Numan Kurtulmuş (AK Parti Genel Başkan Vekili)
İmam Hatiplilere ya da bir başkasına karşı sorumsuz, ötekileştirici, aşağılayıcı, düşmanlaştırıcı ifadeler kullanmak kimsenin haddi değildir.
Hamza Dağ (AK Parti Genel Başkan Yardımcısı)
Ahlaksızlığı özgürlük, terbiyesizliği cesaret, hakareti maharet sanan şarkıcının topluma fitne tohumu ekmek dışında hiçbir katkısı yok. Parasını verir LGBT bayrağı açtırırlar, parasını verir İmam Hatiplere saldırtırlar. Soytarılığı sanatçı sananlar haddini bilmeli.
Mehmet Uçum (Cumhurbaşkanlığı Baş Danışmanı)

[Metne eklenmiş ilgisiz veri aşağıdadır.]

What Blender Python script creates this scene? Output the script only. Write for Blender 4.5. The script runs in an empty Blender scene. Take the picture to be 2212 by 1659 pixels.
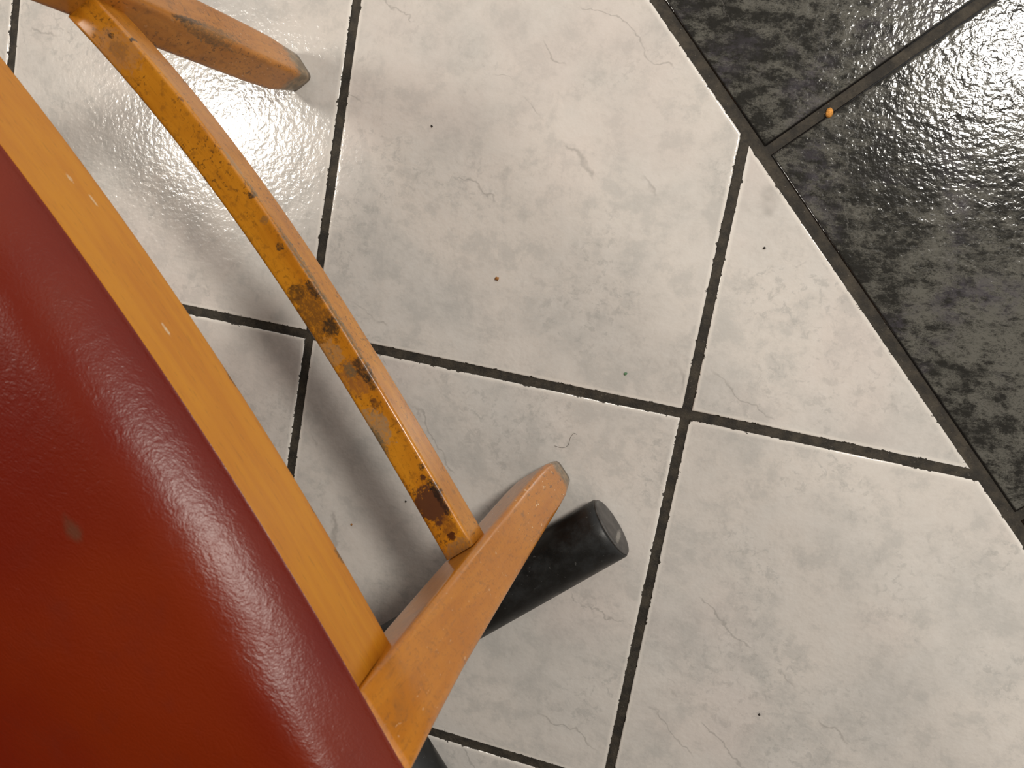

Türkiye vatandaşı ama fiilen batıcı asimilasyonun çocukları dine değil İslam’a karşıdır. Kilise okullarını baş tacı eder, İmam Hatipleri aşağılarlar. Ezandan nefret eder çan sesini huşuyla dinlerler. Konu basit bir nefret suçu değil, ülkemize ve değerlerine derin bir düşmanlıktır.
Mehmet Nuri Ersoy (Kültür ve Turizm Bakanı)
Devletimizin güzide bir kurumunu, milli ve manevi değerlerimizle yetişmiş nesillerimizi hakaret yoluyla hedef alan sözler milletimizi incitmiş, vicdanlarımızı yaralamıştır.
Prof. Dr. Ali Erbaş (Diyanet İşleri Başkanı)
En zor zamanlarında bile milletimizin sahip çıkıp bağrına bastığı, hayra çağırmak, iyiliği yaymak ve kötülüğü ortadan kaldırmak için kurulan ve 70 yıldır bu gayeye önder olan İmam-Hatip Okullarına ve mensuplarına hakaret edilmesi kabul edilemez. Şiddetle kınıyorum.